A receita foi suficiente para ter sucesso. Porque à disciplina em campo, Filippi junta disciplina fora dele. Ou não…

«Não tenho propriamente um estilo de vida saudável. Vivo bem. Temos sempre orientações do treinador, nomeadamente com o peso, mas eu não posso dizer que sou um modelo de profissional. Sou o tipo de pessoa que é o último a chegar ao treino e o primeiro a ir embora. O treinador insiste comigo, quer que eu dê o exemplo aos outros, mas eu prefiro ir para casa estar com o meu filho»
, remata.

Um golo frente ao Nice (já sem barba):




«Um amigo falou-me de trabalhar como camionista e fiquei logo interessado»

Filippi não tem problemas em assumir que «bebe uns copos» durante a semana de trabalho, mas sublinha que não se enche de álcool noite após noite. É mais uma questão de perfil do que de exageros. Ainda assim, sabe que não é um comportamento que ajude a aumentar a amplitude da carreira.

Nem será um problema. Filippi quer jogar enquanto conseguir e tem planos bem definidos para o que quer fazer depois.
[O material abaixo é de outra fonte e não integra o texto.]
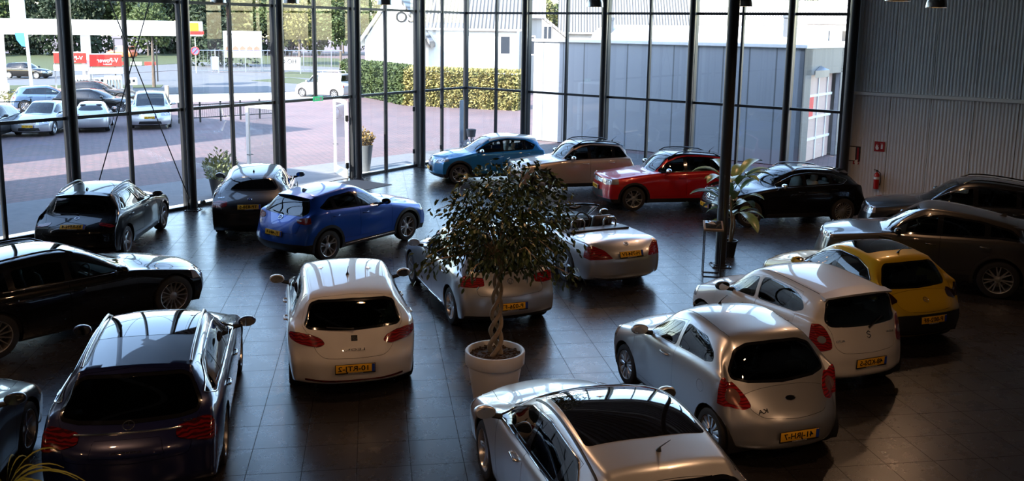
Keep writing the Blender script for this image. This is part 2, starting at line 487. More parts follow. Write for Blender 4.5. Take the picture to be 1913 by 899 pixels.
def part_mesh(faces, name, NRM, off=0., skirt=.012, gap=0.):
    """mesh of a set of faces of the body surface with the normals of the whole surface, a thin return edge and an optional shut gap"""
    vid = {}; vs = []; ns = []; fs = []; ecount = {}
    for f in faces:
        idx = []
        for v in f.verts:
            if v not in vid:
                vid[v] = len(vs); n = NRM[v]; vs.append(v.co+n*off); ns.append(n.copy())
            idx.append(vid[v])
        fs.append(idx)
        L = len(idx)
        for k in range(L):
            e = (idx[k], idx[(k+1) % L]); ecount[e] = 1
    bnd = [e for e in ecount if (e[1], e[0]) not in ecount]
    if gap:
        mv = {}
        for (p, q) in bnd:
            d = (vs[q]-vs[p])
            if d.length < 1e-7: continue
            d.normalize()
            for z in (p, q):
                inw = ns[z].cross(d)
                mv.setdefault(z, Vector((0, 0, 0))); mv[z] += inw
        for z, d in mv.items():
            if d.length > 1e-6: vs[z] = vs[z]+d.normalized()*gap
    if skirt:
        dup = {}
        for (p, q) in bnd:
            for z in (p, q):
                if z not in dup:
                    dup[z] = (len(vs), len(vs)+1); vs.append(vs[z].copy()); ns.append(ns[z].copy()); vs.append(vs[z]-ns[z]*skirt); ns.append(ns[z].copy())
            n = (vs[q]-vs[p]).cross(ns[p])
            if n.length > 1e-9: n.normalize()
            fs.append([dup[q][0], dup[p][0], dup[p][1], dup[q][1]])
            for z in (p, q): ns[dup[z][0]] = n; ns[dup[z][1]] = n
    me = bpy.data.meshes.new(name); me.from_pydata([tuple(v) for v in vs], [], fs)
    me.polygons.foreach_set('use_smooth', [True]*len(me.polygons)); me.update()
    me.normals_split_custom_set_from_vertices([tuple(n) for n in ns])
    return me

WHEELS = {}
def wheel_parts(r, style, n, dark=False, rimr=None):
    key = (round(r, 3), style, n, dark)
    if key in WHEELS: return WHEELS[key]
    rr = rimr or r*.70; wd = .205
    t = MB(); h = wd/2
    t.lathe([(rr, -h*.9), (rr*1.02, -h), (r*.90, -h*1.02), (r*.965, -h*.92), (r*.995, -h*.7), (r, -h*.45), (r, h*.45), (r*.995, h*.7), (r*.965, h*.92), (r*.90, h*1.02), (rr*1.03, h), (rr, h*.9)], n=40, axis='Y')
    tm = t.mesh('tyre', 40)
    b = MB()
    b.lathe([(rr*1.015, h*.93), (rr*1.01, h*.86), (rr*.955, h*.80), (rr*.93, h*.55), (rr*.90, -h*.3), (rr*.90, -h*.85)], n=40, axis='Y')
    b.lathe([(rr*1.02, h*.93), (rr*1.0, h*.97), (rr*.965, h*.93), (rr*.955, h*.80)], n=40, axis='Y')
    # spokes
    def spoke(a0, r0, w0, r1, w1, y0, y1, a1=None, th=.02):
        a1 = a0 if a1 is None else a1; c = []
        m = 4
        for k in range(m+1):
            u = k/m; rad = lerp(r0, r1, u); an = lerp(a0, a1, u); wv = lerp(w0, w1, u)/2; yy = lerp(y0, y1, u**1.6)
            er = Vector((math.cos(an), 0, math.sin(an))); et = Vector((-math.sin(an), 0, math.cos(an)))
            c.append([er*rad+et*wv+Vector((0, yy-.010, 0)), er*rad+et*wv*.55+Vector((0, yy, 0)), er*rad-et*wv*.55+Vector((0, yy, 0)), er*rad-et*wv+Vector((0, yy-.010, 0)), er*rad-et*wv+Vector((0, yy-th-.012, 0)), er*rad+et*wv+Vector((0, yy-th-.012, 0))])
        vs = [p for q in c for p in q]; fs = []
        for k in range(m):
            for j in range(6): j2 = (j+1) % 6; fs.append((k*6+j, k*6+j2, (k+1)*6+j2, (k+1)*6+j))
        b.add(vs, fs)
    for k in range(n):
        A = 2*PI*k/n
        if style == 'star': spoke(A, .03, .075, rr*.95, .055, h*.62, h*.80)
        elif style == 'twin':
            for s in (-1, 1): spoke(A+s*.10, .03, .03, rr*.95, .030, h*.60, h*.80, A+s*(.16 if n > 6 else .2))
        elif style == 'vee':
            for s in (-1, 1): spoke(A, .04, .035, rr*.95, .026, h*.6, h*.8, A+s*PI/n*.62)
        elif style == 'multi': spoke(A, .03, .024, rr*.96, .020, h*.58, h*.82)
        elif style == 'swirl': spoke(A, .03, .05, rr*.95, .045, h*.62, h*.8, A+.35)
        elif style == 'cover': spoke(A, .05, .035, rr*.97, .075, h*.85, h*.86, th=.01)
    b.lathe([(0, h*.70), (.03, h*.70), (.045, h*.62), (.07, h*.58), (.075, h*.35)], n=20, axis='Y')
    bm_ = b.mesh('rim', 35)
    d = MB(); d.lathe([(0, -h*.25), (rr*.62, -h*.25), (rr*.62, -h*.32)], n=32, axis='Y'); dm = d.mesh('brake_disc', 35)
    bk = MB(); bk.lathe([(0, -h*.8), (rr*.93, -h*.8), (rr*.93, h*.5)], n=32, axis='Y'); bkm = bk.mesh('rim_back', 35)
    tm.materials.append(M_TYRE); bm_.materials.append(M_DALLOY if dark else M_ALLOY); dm.materials.append(mat('brake_steel', (.25, .25, .26), .35, metal=1.)); bkm.materials.append(M_BLACK)
    WHEELS[key] = (tm, bm_, dm, bkm); return WHEELS[key]

def plate(parent, S, pos, ux, up, text, side_blue=-1):
    """yellow number plate with mirrored characters; ux is the viewer's right, up the viewer's up"""
    ux = Vector(ux).normalized(); up = Vector(up).normalized(); n = ux.cross(up); pos = Vector(pos)
    M3 = Matrix((ux, up, n)).transposed()
    m = MB(); m.bbox(pos, (.54, .135, .016), .006, M=M3); pl = m.build('plate_holder', M_BLACK, parent)
    m = MB(); m.bbox(pos+n*.010+up*.008, (.52, .110, .006), .002, M=M3); y = m.build('number_plate', M_PLATE, pl)
    m = MB(); m.box((0, 0, 0), (.04, .106, .003)); m.v = [tuple(M3 @ Vector(p)+pos+n*.0145+up*.008+ux*.238) for p in m.v]; m.build('blue_band', M_PBLUE, pl)
    if text: place_text('plate_characters', text, .098, M_GBLACK, pl, pos+n*.0145+up*.006-ux*.02, ux, up, True, True, .002, width=.40)
    if S.get('dealer', 1): place_text('dealer_lettering', S.get('dealer_txt', 'AUTOMOBIELEN'), .022, M_WHITE, pl, pos+n*.0095-up*.057, ux, up, True, False, .001, width=.2)
    return pl

def emblem(parent, kind, pos, n, up, r=.045):
    n = Vector(n).normalized(); up = Vector(up); up = (up-n*up.dot(n)).normalized(); ux = up.cross(n); pos = Vector(pos)
    M3 = Matrix((ux, up, n)).transposed()
    def T(m): m.v = [tuple(M3 @ Vector(p)+pos) for p in m.v]; return m
    m = MB()
    if kind in ('star', 'roundel', 'ring', 'wing', 'bolt', 'vw'):
        m.tube([(math.cos(t*PI/12)*r, math.sin(t*PI/12)*r, .004) for t in range(25)], r*.10, 6, caps=False)
    if kind == 'star':
        for k in range(3):
            a = PI/2+k*2*PI/3; m.extr([(0+.12*r*math.cos(a+PI/2), .12*r*math.sin(a+PI/2), .002), (.95*r*math.cos(a), .95*r*math.sin(a), .002), (.12*r*math.cos(a-PI/2), .12*r*math.sin(a-PI/2), .002)], (0, 0, .006))
    elif kind == 'roundel':
        for k in range(4): m.add([(0, 0, .004)]+[(r*.62*math.cos(k*PI/2+t*PI/8), r*.62*math.sin(k*PI/2+t*PI/8), .004) for t in range(5)], [(0, 1+t, 2+t) for t in range(4)], mi=1+k % 2)
    elif kind == 'wing':
        m.tube([(-r*.75, -r*.25, .004), (-r*.4, r*.3, .004), (0, -r*.35, .006), (r*.4, r*.3, .004), (r*.75, -r*.25, .004)], r*.09, 6)
    elif kind == 'bolt':
        m.tube([(-r*1., r*.0, .004), (r*.25, r*.28, .004), (-r*.25, -r*.28, .004), (r*1., 0, .004)], r*.09, 6)
    elif kind == 'vw':
        m.tube([(-r*.6, r*.7, .004), (-r*.25, -r*.7, .004), (0, 0, .004), (r*.25, -r*.7, .004), (r*.6, r*.7, .004)], r*.09, 6)
    elif kind == 'oval':
        m.tube([(math.cos(t*PI/12)*r*1.3, math.sin(t*PI/12)*r*.6, .004) for t in range(25)], r*.10, 6, caps=False)
        m.add([(math.cos(t*PI/8)*r*1.25, math.sin(t*PI/8)*r*.55, .004) for t in range(16)], [tuple(range(16))], mi=2)
    elif kind == 'ess':      # angular letter in a square field, mirrored
        m.bbox((0, 0, 0), (r*1.9, r*1.7, .008), .003, mi=2)
        for y0 in (-.5, 0, .5): m.box((0, y0*r, .006), (r*1.3, r*.2, .006))
        m.box((r*.55, -.25*r, .006), (r*.2, r*.6, .006)); m.box((-r*.55, .25*r, .006), (r*.2, r*.6, .006))
    elif kind == 'zed':      # angular open letter, mirrored
        P = [(.8, .55), (.0, .95), (-.8, .45), (-.5, .2), (.6, -.15), (.8, -.45), (0, -.95), (-.8, -.5)]
        m.tube([(p[0]*r*.8, p[1]*r, .004) for p in P], r*.15, 6)
    elif kind == 'bow': m.bbox((0, 0, .004), (r*2.2, r*.45, .008), .003)
    elif kind == 'diamond': m.tube([(0, r*1.2, .004), (r*.75, 0, .004), (0, -r*1.2, .004), (-r*.75, 0, .004), (0, r*1.2, .004)], r*.2, 6)
    T(m); return m.build('badge', [M_CHROME, M_PBLUE, M_GBLACK], parent)

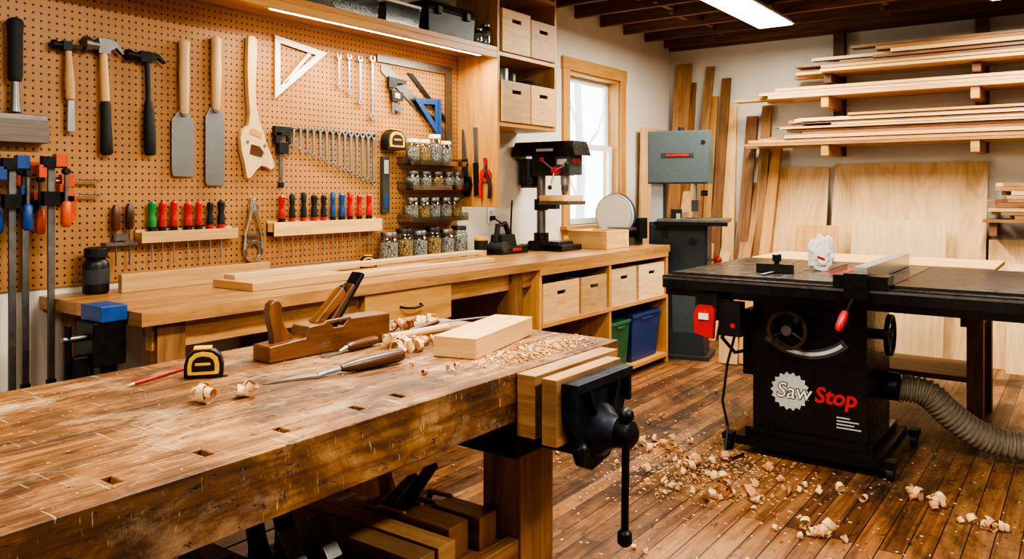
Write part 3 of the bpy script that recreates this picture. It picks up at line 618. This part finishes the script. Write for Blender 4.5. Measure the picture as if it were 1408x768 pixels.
b.cyl((X+.12,Y-.14,1.46),(X+.12,Y-.08,1.46),.028,RED)
for a in (20,140,260):
    p=(X+.12+.12*math.cos(rad(a)),Y-.16,1.46+.12*math.sin(rad(a))); b.cyl((X+.12,Y-.13,1.46),p,.006,CHROME,n=8); b.ball(p,.016,RED if a==140 else BLACK)
b.done(.008,3)
b=B('wooden_crate'); b.bx(-3.12,-2.80,5.02,5.04,.901,1.03,PN); b.bx(-3.12,-2.80,5.34,5.36,.901,1.03,PN); b.bx(-3.12,-3.10,5.04,5.34,.901,1.03,PN); b.bx(-2.82,-2.80,5.04,5.34,.901,1.03,PN); b.bx(-3.10,-2.82,5.04,5.34,.901,.915,PN); b.bx(-3.08,-2.84,5.06,5.32,.915,.99,MW['honey']); b.done(.002)
b=B('disc_sander'); x,y=-3.0,5.56
b.box((x,y,.931),(.30,.26,.06),DKG); b.cyl((x,y-.03,1.13),(x,y+.12,1.13),.09,DKG,n=24); b.box((x,y+.03,1.0),(.14,.16,.14),DKG); b.cyl((x,y-.07,1.13),(x,y-.045,1.13),.165,LGREY,n=40); b.cyl((x,y-.045,1.13),(x,y-.02,1.13),.172,DKG,n=40); b.cyl((x,y-.074,1.13),(x,y-.07,1.13),.15,WHT,n=40)
b.box((x+.10,y-.12,1.03),(.2,.10,.02),DSTEEL); b.box((x+.12,y-.1,.98),(.03,.05,.09),DKG); b.box((x+.14,y+.05,1.03),(.12,.12,.16),BLACK); b.done(.004)

# ---------------------------------------------------------------- band saw
b=B('band_saw'); b.M=T(-2.68,6.02,0)@RZ(14)
b.box((0,.0,1.585),(.48,.24,.42),BGREY); b.box((0,-.125,1.585),(.46,.03,.40),BGREY); b.box((0,-.142,1.60),(.26,.006,.035),DKG); b.box((.0,-.146,1.60),(.18,.004,.018),RED); b.cyl((.20,-.145,1.70),(.20,-.13,1.70),.018,BLACK); b.cyl((-.0,-.0,1.795),(0,0,1.83),.03,BLACK)
b.box((-.18,.03,1.24),(.10,.16,.36),LGREY); b.box((-.12,-.03,1.24),(.02,.05,.30),DKG)
b.cyl((.12,-.02,1.20),(.12,-.02,1.40),.014,STEEL); b.box((.12,-.03,1.20),(.05,.05,.09),DKG); b.box((.135,-.03,1.25),(.004,.02,.32),STEEL); b.cyl((.17,-.03,1.30),(.22,-.03,1.30),.022,BLACK)
b.box((.12,-.05,1.085),(.52,.44,.03),DSTEEL); b.box((.12,-.26,1.065),(.56,.03,.03),IRON); b.box((.02,-.02,1.12),(.03,.4,.045),ALU); b.box((.0,-.18,1.14),(.08,.05,.07),BLACK)
b.box((-.0,.0,.84),(.46,.24,.46),DGRN); b.box((0,-.125,.84),(.43,.03,.42),DGRN); b.cyl((.12,-.15,.92),(.12,-.135,.92),.03,BLACK); b.box((-.1,-.145,.98),(.05,.01,.08),BLACK); b.cyl((.1,.12,.82),(.1,.32,.82),.08,DKG,n=20)
b.box((0.05,0,.31),(.32,.30,.60),DGRN,tp=(.8,.85)); b.box((0.05,0,.015),(.40,.38,.03),DKG); b.box((.05,-.145,.36),(.18,.006,.36),BGREY,rot=(2,0,0))
b.ball((.31,-.1,.78),.03,RED); b.cyl((.22,-.1,.78),(.3,-.1,.78),.01,DSTEEL)
b.done(.014,3)

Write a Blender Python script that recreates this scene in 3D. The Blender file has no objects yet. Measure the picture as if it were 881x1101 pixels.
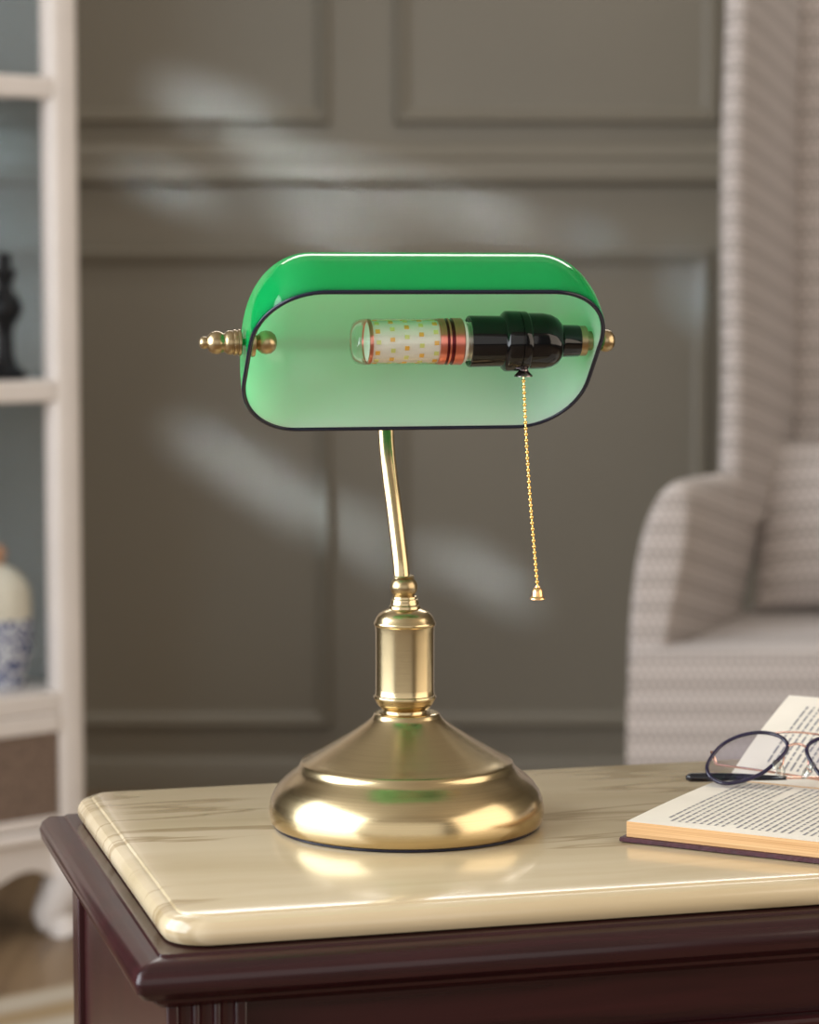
import bpy, bmesh, math, random
from mathutils import Vector, Matrix
random.seed(7)
PI = math.pi
scn = bpy.context.scene
COL = scn.collection
R = math.radians

# ------------------------------------------------------------------ camera
W, H, F = 881.0, 1101.0, 2800.0
ZC = 1.051
CAM = Vector((0, 0, ZC))
PITCH = math.atan((H/2-300)/F)
FW = Vector((0, math.cos(PITCH), -math.sin(PITCH)))
UP = Vector((0, math.sin(PITCH), math.cos(PITCH)))
def ray(px, py):
    return FW + Vector((1, 0, 0))*((px-W/2)/F) + UP*((H/2-py)/F)
def at(px, py, Y):
    d = ray(px, py); return CAM + d*(Y/d.y)
def atz(px, py, z):
    d = ray(px, py); return CAM + d*((z-ZC)/d.z)

cd = bpy.data.cameras.new('camera'); cam = bpy.data.objects.new('camera', cd); COL.objects.link(cam)
cam.location = CAM; cam.rotation_euler = (PI/2-PITCH, 0, 0)
cd.sensor_fit = 'HORIZONTAL'; cd.sensor_width = 24.0; cd.lens = 24.0*F/W
cd.clip_start = 0.01
cd.dof.use_dof = True; cd.dof.focus_distance = 1.60; cd.dof.aperture_fstop = 6.3
cd.dof.aperture_blades = 0
scn.camera = cam

# ------------------------------------------------------------------ materials
def nmat(name):
    m = bpy.data.materials.new(name); m.use_nodes = True
    nt = m.node_tree; return m, nt, nt.nodes['Principled BSDF'], nt.nodes['Material Output']
def pm(name, col, rough=0.5, metal=0.0, coat=0.0, spec=None, noise=None, bump=None):
    """principled; noise=(scale, amount) colour variation; bump=(scale, strength)"""
    m, nt, b, o = nmat(name)
    b.inputs['Base Color'].default_value = (*col, 1)
    b.inputs['Roughness'].default_value = rough
    b.inputs['Metallic'].default_value = metal
    b.inputs['Coat Weight'].default_value = coat
    if spec is not None: b.inputs['Specular IOR Level'].default_value = spec
    tc = nt.nodes.new('ShaderNodeTexCoord')
    if noise:
        n = nt.nodes.new('ShaderNodeTexNoise'); n.inputs['Scale'].default_value = noise[0]; n.inputs['Detail'].default_value = 5
        nt.links.new(tc.outputs['Object'], n.inputs['Vector'])
        r = nt.nodes.new('ShaderNodeValToRGB')
        a = noise[1]
        r.color_ramp.elements[0].color = (*[c*(1-a) for c in col], 1); r.color_ramp.elements[0].position = .3
        r.color_ramp.elements[1].color = (*[min(1, c*(1+a)) for c in col], 1); r.color_ramp.elements[1].position = .7
        nt.links.new(n.outputs['Fac'], r.inputs['Fac']); nt.links.new(r.outputs['Color'], b.inputs['Base Color'])
    if bump:
        n = nt.nodes.new('ShaderNodeTexNoise'); n.inputs['Scale'].default_value = bump[0]; n.inputs['Detail'].default_value = 3
        nt.links.new(tc.outputs['Object'], n.inputs['Vector'])
        bp = nt.nodes.new('ShaderNodeBump'); bp.inputs['Strength'].default_value = bump[1]; bp.inputs['Distance'].default_value = .002
        nt.links.new(n.outputs['Fac'], bp.inputs['Height']); nt.links.new(bp.outputs['Normal'], b.inputs['Normal'])
    return m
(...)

Longe do futebol. Se não for o suficiente, por ventura, poderá acelerar mais ainda mais longe. A ambição do central do Ajaccio passa por ser camionista.

Conta o próprio: «Tenho um amigo que trabalha na Gaz e me explicou como é o trabalho de motorista de pesados. Fiquei logo interessado. Já me informei e só não começo agora a fazer a formação porque tenho de estar livre das 8h às 15h durante um mês e meio para conseguir a licença de condução.»

Até lá, o remédio é um: jogar futebol. E ajudar o Ajaccio a dar a volta ao desastrado início de temporada: sete derrotas e três empates nos dez primeiros jogos. Na 11ª ronda, emergiu Filippi: um golo em cada baliza e vitória frente ao Nice, de Ricardo Pereira, por 3-1. Este sábado mais um triunfo, frente ao Bordéus, novamente com Roderic Filippi em destaque. Agora porque…foi expulso.

As tais dicotomias do futebol que falávamos no início: por muito que queira o manto da invisibilidade, os holofotes não desviam dele.